D’autre part, l’acte terroriste lorsqu’il apparaît dans un texte est mis en perspective. Ainsi lorsque In the Eye of the Sun fait état du piratage de plusieurs avions (AS IES 204-206) dans le style lapidaire qui lui est propre, il en résulte un éventail de nouvelles brèves qui montre l’imbrication de plusieurs événements simultanés ou consécutifs, avec leurs liens ou leur absence de liens. Le lien direct entre le piratage et les réactions n’apparaît pas directement : alors que le piratage se déroule au Caire, c’est la Jordanie qui attire les regards au moment où les Etats-Unis sont préoccupés par le Chili (AS IES 205). L’éclatement géographique des lieux d’où émanent ces nouvelles favorise leur désarticulation.
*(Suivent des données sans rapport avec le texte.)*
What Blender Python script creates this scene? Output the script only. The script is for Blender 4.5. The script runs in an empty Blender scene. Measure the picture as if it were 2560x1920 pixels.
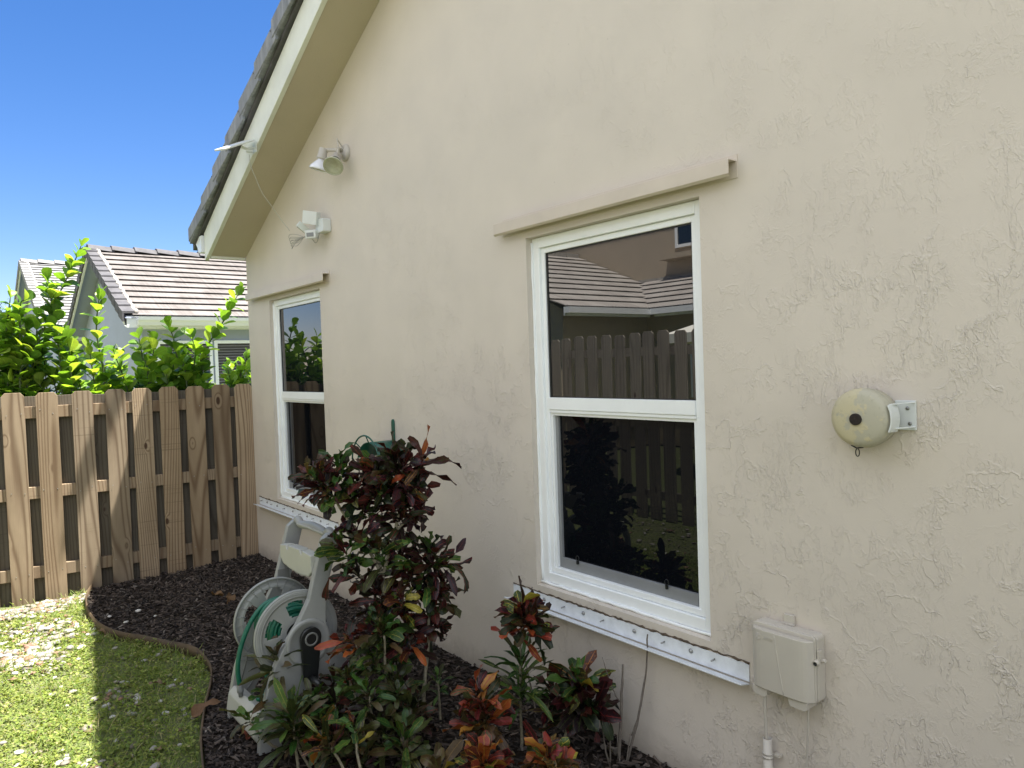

De la même façon, le massacre des Palestiniens en Jordanie semble se poursuivre sans que quiconque ne le sache ni n’intervienne. La typographie accentue le phénomène de déconnection : phrases courtes, blancs entre les lignes donnent une impression de monde découpé en tranches, en sections qui n’ont aucun lien entre elles. La logique qui préside à ces événements et à leur enchaînement est absente du texte. Cette déconstruction d’une logique idéologique – différente selon le camp auquel on appartient - donne au lecteur l’occasion de mettre en cause la logique (les logiques) officielle(s) et de chercher sa propre interprétation de l’acte de piratage. Il ressort de ce passage un isolement des Palestiniens et une difficile compréhension de leurs actes.

Aucun des textes ne cherche à justifier le terrorisme mais pose la question de son avènement.

How do you get to be Carlos the Jackal? […] She can see how you become a PLO fighter. You are simply born in Palestine and choose neither to go away nor to live peaceably under occupation. (AS IES 446)’

On sait l’équation Arabes = fedayeen = terroristes (KK B 17) qui fait de tout Palestinien, qui refuse d’être dépouillé de son statut de sujet après avoir été spolié de sa terre (AB SB 71-74), un terroriste. Tout combattant l’est encore plus dès lors qu’il demeure dans cet entre-deux négatif (neither… nor) où ni l’errance ni l’enracinement ne lui donne une identité. C’est cette négation, ce vide qui le rend monstrueux, objet de terreur, donc terroriste.